Common mistakes and trade-offs

Common mistakes:

  • Overloading with jargon—keep language audience-focused.
  • Publishing without metrics—qualitative praise lacks persuasive power alone.
  • Skipping client approval—leads to legal or brand issues.

Trade-offs:

  • Depth vs. speed: Longer, data-rich case studies convert better in mid-funnel but take more time; short one-pagers work best for top-of-funnel social testing.
  • Specificity vs. broad appeal: Highly specific results resonate with a niche audience but may limit reuse across markets.

Implementation plan and next steps

Run a pilot: choose 2–3 recent wins, apply the CASE Framework, and publish one full case study plus a short sales one-pager. Measure leads and demo requests for 60 days, then iterate based on which format and channels perform best. Keep an internal library with approval dates and asset versions.

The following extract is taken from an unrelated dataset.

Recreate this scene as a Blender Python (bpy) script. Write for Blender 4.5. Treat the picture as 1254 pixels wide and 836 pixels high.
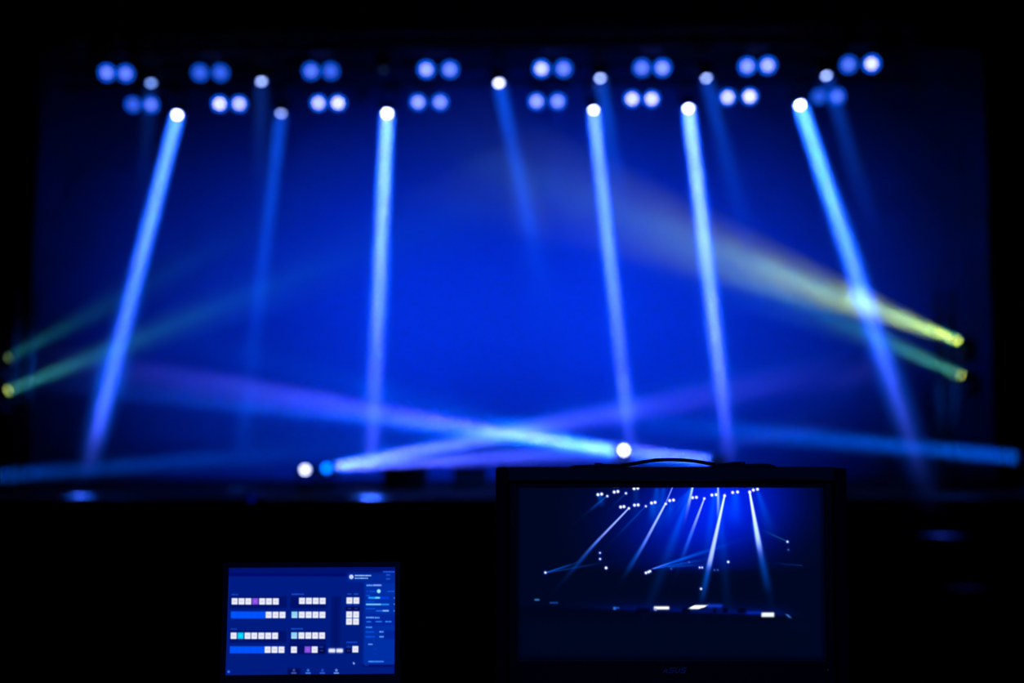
import bpy, bmesh, math, random
import numpy as np
from mathutils import Vector, Matrix
random.seed(4)
S = bpy.context.scene
C = S.collection
for o in list(bpy.data.objects):
    bpy.data.objects.remove(o)

# ------------------------------------------------------------------ camera, world, added wash light, exposure
FPX = 1254 * 50 / 36
PITCH = math.atan(122 / FPX)
CAM = Vector((0, 0, 2.2))
cd = bpy.data.cameras.new('camera'); cam = bpy.data.objects.new('camera', cd); C.objects.link(cam)
cam.location = CAM; cam.rotation_euler = (math.pi / 2 + PITCH, 0, 0)
cd.lens = 50; cd.sensor_width = 36; cd.clip_end = 200; cd.clip_start = 0.05
cd.dof.use_dof = True; cd.dof.focus_distance = 2.42; cd.dof.aperture_fstop = 2.2; cd.dof.aperture_blades = 0
S.camera = cam
S.view_settings.view_transform = 'Standard'; S.view_settings.look = 'None'
S.view_settings.exposure = 0; S.view_settings.gamma = 1; S.view_settings.use_curve_mapping = False
S.cycles.transparent_max_bounces = 96      # rays cross many haze shells
w = bpy.data.worlds.new('hall_air'); S.world = w; w.use_nodes = True
w.node_tree.nodes['Background'].inputs[0].default_value = (0.0, 0.0006, 0.0055, 1)
w.node_tree.nodes['Background'].inputs[1].default_value = 1.0

def ray(px, py):
    F = Vector((0, math.cos(PITCH), math.sin(PITCH))); U = Vector((0, -math.sin(PITCH), math.cos(PITCH)))
    return F + Vector((1, 0, 0)) * ((px - 627) / FPX) + U * ((418 - py) / FPX)
def at(px, py, Y):
    """the place seen at this pixel on the upright plane Y metres into the hall"""
    d = ray(px, py)
    return CAM + d * (Y / d.y)

BEAMC = (0.004, 0.10, 1.0)
FANC = (0.0, 0.115, 1.0)
COREC = (0.085, 0.105, 1.0)
WASHC = (0.0, 0.095, 1.0)
# added spots without fixtures, lighting the backdrop as haze glow: (pixel aimed at, cone degrees, watts, from)
WASH = [
    ((640, 390), 62, 4500, (0.3, 22.0, 6.0)),
    ((640, 520), 56, 1500, (0.0, 24.0, 3.0)),
    ((370, 410), 56, 2900, (-4.5, 24.0, 3.5)),
    ((860, 380), 56, 2800, (4.5, 24.0, 3.5)),
]

# ------------------------------------------------------------------ helpers
def tag(o, label=None, cat=None, group=None, kind=None):
    if label: o['label'] = label
    if cat: o['category'] = cat
    if group: o['group'] = group
    if kind: o['kind'] = kind
    return o
def empty(name, loc=(0, 0, 0), label=None, cat=None, group=None, rz=0):
    o = bpy.data.objects.new(name, None); C.objects.link(o)
    o.location = loc; o.rotation_euler = (0, 0, rz); o.empty_display_size = 0.1
    return tag(o, label, cat, group)
def box(bm, x0, x1, y0, y1, z0, z1, M=None):
    vs = [bm.verts.new(Vector(p)) for p in ((x0,y0,z0),(x1,y0,z0),(x1,y1,z0),(x0,y1,z0),(x0,y0,z1),(x1,y0,z1),(x1,y1,z1),(x0,y1,z1))]
    if M is not None:
        for v in vs: v.co = M @ v.co
    for f in ((0,3,2,1),(4,5,6,7),(0,1,5,4),(1,2,6,5),(2,3,7,6),(3,0,4,7)):
        bm.faces.new([vs[i] for i in f])
def tube(bm, a, b, ra, rb=None, n=12, cap=True):
    a = Vector(a); b = Vector(b); rb = ra if rb is None else rb
    d = (b - a).normalized()
    u = d.orthogonal().normalized(); v = d.cross(u)
    A = [bm.verts.new(a + (u * math.cos(t) + v * math.sin(t)) * ra) for t in [2 * math.pi * i / n for i in range(n)]]
    B = [bm.verts.new(b + (u * math.cos(t) + v * math.sin(t)) * rb) for t in [2 * math.pi * i / n for i in range(n)]]
    for i in range(n):
        j = (i + 1) % n
        bm.faces.new((A[i], A[j], B[j], B[i]))
    if cap:
        bm.faces.new(A[::-1]); bm.faces.new(B)
def lathe(bm, prof, n=24, M=None):
    """prof: list of (r, h) about local Z; closed at ends when r==0"""
    rings = []
    for r, h in prof:
        if r < 1e-6:
            v = bm.verts.new((0, 0, h)); rings.append([v])
        else:
            rings.append([bm.verts.new((r * math.cos(2*math.pi*i/n), r * math.sin(2*math.pi*i/n), h)) for i in range(n)])
    for a, b in zip(rings, rings[1:]):
        for i in range(n):
            j = (i + 1) % n
            if len(a) == 1 and len(b) > 1: bm.faces.new((a[0], b[j], b[i]))
            elif len(b) == 1 and len(a) > 1: bm.faces.new((a[i], a[j], b[0]))
            elif len(a) > 1: bm.faces.new((a[i], a[j], b[j], b[i]))
    if M is not None:
        for r in rings:
            for v in r: v.co = M @ v.co
def obj(name, bm, mat, parent=None, smooth=False, bevel=0):
    bmesh.ops.recalc_face_normals(bm, faces=bm.faces)
    me = bpy.data.meshes.new(name); bm.to_mesh(me); bm.free()
    if smooth:
        for p in me.polygons: p.use_smooth = True
    me.materials.append(mat)
    o = bpy.data.objects.new(name, me); C.objects.link(o)
    if parent is not None: o.parent = parent
    if bevel:
        m = o.modifiers.new('bevel', 'BEVEL'); m.width = bevel; m.segments = 2; m.limit_method = 'ANGLE'
    return o
def struct(name, bm, mat):
    return tag(obj(name, bm, mat), kind='structure')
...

FAQ: How to build case studies — common questions

How to build case studies that include sensitive client data?

Use aggregated metrics or percentage changes instead of raw revenue figures unless the client approves. Document permissions and offer the client options for anonymized publication.

What length is ideal for a case study?

One-page summaries work for sales outreach and social promotion; 600–1,000 word versions suit the website and SEO. Use shorter versions for quick conversion and longer versions for in-depth proof.

How long does it take to produce a case study?

Expect 1–3 weeks from interview to publish for a one-page case study if the client responds promptly; 4–8 weeks for deeper, data-rich studies requiring internal metric pulls or legal review.

How to build case studies that measure ROI?

Define the primary ROI metric up front, collect baseline and post-implementation data, and use consistent attribution (UTMs, form fields). Report both absolute change and relative percent change to make impact clear.

Can case studies be repurposed across channels?

Yes. Extract headline metrics for social, pull quotes for email, convert visuals into slides for sales, and use PDF one-pagers as gated downloads to capture leads.